The questions scarcely require answers. How can it not be better than the thousand looms that clattered through the day, leaving a whole generation to lip-read? Better than the smoke from the chimneys of Nelson, “which made it impossible for Hitler to bomb us, because he couldn’t see us through the smoke”. Better than children crawling under looms to clean them, starting work at age 12, as they do now in South Asia. Better than the room-and-power mills, rented by manufacturers so that they could dismiss all the operatives as soon as trade slackened; just as the management in Dhaka boast that, if workers try to organise, they can sack the whole workforce and recruit a new one within 48 hours.

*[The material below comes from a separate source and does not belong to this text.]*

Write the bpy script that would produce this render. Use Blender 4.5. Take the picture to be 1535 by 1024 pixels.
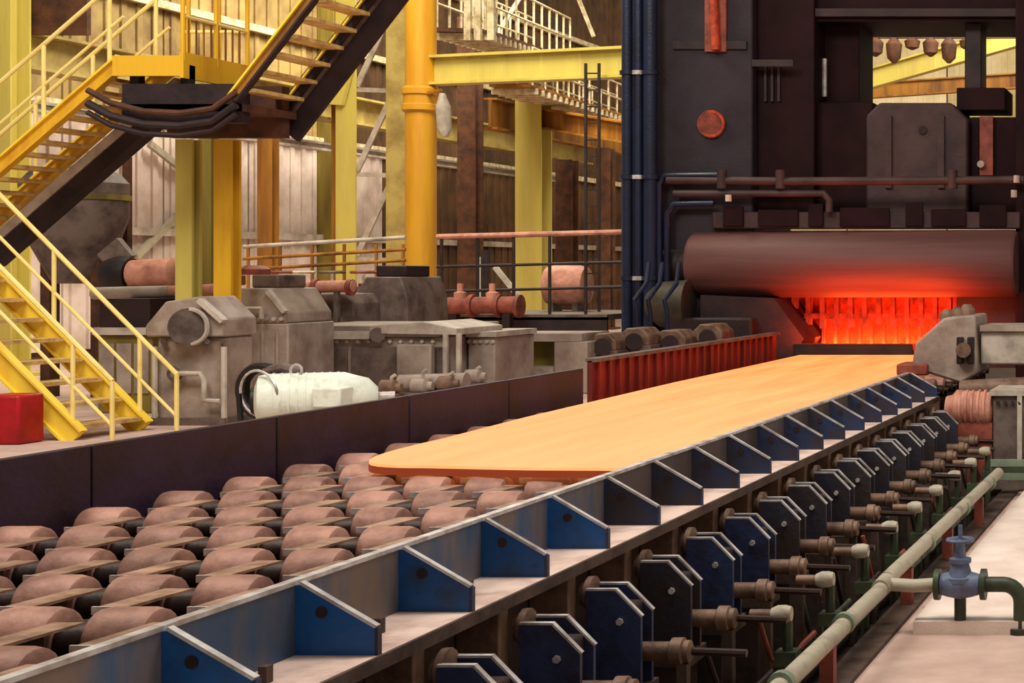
import bpy, math, random
from mathutils import Vector, Matrix
random.seed(7)
S = bpy.context.scene
for o in list(bpy.data.objects): bpy.data.objects.remove(o)
COL = S.collection
# ------------------------------------------------------------------ camera, world, lights, exposure
# level camera 1.7 m over the hall floor, looking along the roller table; the frame is an off-axis crop (lens shift)
F, CX, CY, CZ = 2400.0, 1815.0, 405.0, 1.7
cd = bpy.data.cameras.new('camera'); cam = bpy.data.objects.new('camera', cd); COL.objects.link(cam)
cam.location = (0, 0, CZ); cam.rotation_euler = (math.pi/2, 0, 0)
cd.sensor_width = 36; cd.lens = 36*F/1535; cd.shift_x = -(CX-767.5)/1535; cd.shift_y = -(512-CY)/1535
cd.clip_end = 300
S.camera = cam
S.view_settings.view_transform = 'Standard'; S.view_settings.look = 'None'
S.view_settings.gamma = 1; S.view_settings.use_curve_mapping = False
S.view_settings.exposure = 0.0
w = bpy.data.worlds.new('hall_light'); S.world = w; w.use_nodes = True
bg = w.node_tree.nodes['Background']; bg.inputs[0].default_value = (1.0, .86, .72, 1); bg.inputs[1].default_value = .34
def area(name, loc, size, power, col=(1, .9, .75), target=None, size_y=None):
    l = bpy.data.lights.new(name, 'AREA'); l.energy = power; l.color = col; l.size = size
    if size_y: l.shape = 'RECTANGLE'; l.size_y = size_y
    o = bpy.data.objects.new(name, l); COL.objects.link(o); o.location = loc
    t = Vector(target if target else (loc[0], loc[1], 0)) - Vector(loc)
    o.rotation_euler = t.to_track_quat('-Z', 'Y').to_euler()
    return o
area('unseen_overhead_lamp', (-11, 9, 13), 5, 1500, (1, .93, .82), (-10, 16, 1))  # unseen area lamps standing in for the hall's high-bay lights
area('unseen_overhead_lamp', (-1.2, 9.5, 12), 5, 1150, (1, .93, .84), (-3.6, 12, 0))  # unseen lamp, placed to shine into the pit
area('unseen_overhead_lamp', (-13.5, 24, 12), 4, 1350, (1, .9, .68), (-15, 32, 2))
area('unseen_overhead_lamp', (-16, 38, 13), 5, 1700, (1, .9, .68), (-18, 44, 3))
area('unseen_overhead_lamp', (-4, 44, 14), 6, 3000, (1, .93, .78), (-5, 60, 5))  # unseen lamp added to light the far hall wall
area('unseen_overhead_lamp', (-15.5, 36, 12.5), 4, 1500, (1, .92, .78), (-22, 34, 2))  # unseen lamp added to brighten the pale side wall
area('added_gap_glow', (-5.3, 26.72, .4), 2.3, 190, (1, .12, .02), (-5.3, 26.98, .95), .2)  # unseen red lamp added for the glow behind the guide teeth
area('added_gap_glow', (-5.3, 25.2, .55), 2.6, 170, (1, .085, .02), (-5.3, 26.6, 1.45), .3)  # unseen red lamp added for the glow on the work roll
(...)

The old look back with a curious estrangement from their earlier selves – as though they had died and been reincarnated. “We went on holiday to Blackpool. My grandmother filled a tin trunk with cakes and bread she’d baked. Then she came all the way back on Wednesday and filled it up again.”

“They used to take all their belongings on holiday. This woman, big fat woman, carrying her canary in a cage, little husband with two huge suitcases. She says to him, ‘be careful, we don’t want that rupture coming down at Morecambe’.”

“We had to call the boss ‘Master’. He’d stand at the entrance, push back his billy-cock, and walk through. If he was wearing his blue suit, you knew things were rough, there’d be trouble.”

“When they brought in the Clean Air Act, the sheep and sparrows of Nelson all changed colour.”

They were part of a great division of labour, in which the work of thousands of hands was co-ordinated into a single industrial machine. Even the words that placed them in the structure are a dead language now – who knows now what a cake-winder was, a deviller, a tackler? “I used to look in the shop windows and see the stuff we’d made. We were pleased. The cotton they sell now, we wouldn’t have it as floor-cloths.” The last mill in Blackburn that still used the old Lancashire looms made non-washable fabric; material, fittingly, for shrouds.

Sometimes the Lancashire people talk of the people of Asia “stealing our jobs” as though labour had crossed the world like a thief in the night to take away their function as they slept the sleep of exhaustion; as though capital had no role in it; as though desperate migrants to Dhaka or Jakarta, in their shared slum rooms, three metres by three, were the enemies, and not the kin, of the ghosts of country people once driven from impoverished villages into the squalid towns of Lancashire.

“We tried everything to keep the mills open,” recalls Olive Sharples. “We organised the Buy British campaign in the sixties. Some companies imported cloth and stamped Made in Accrington on it, but it didn’t save them. People feel bitter, they still do. It wasn’t till 1980 that we could see it was all finished. We thought if they modernised, at least there’d be some jobs.”

The workers of Asia and of Lancashire have one other thing in common; they were never consulted about the setting up of the industry, any more than they were about its closure, but were sucked into it beyond their will, beyond their control. They used to say “I’m not going to let any child of mine go into the mill”, but into the mill they went. Then, when there were no mills left, they find themselves asking “Where are the jobs for the next generation coming from?”

There is no answer. The jobs have gone to use up the youth and energies of young people in Asia, just as they laid waste those of generations in Lancashire.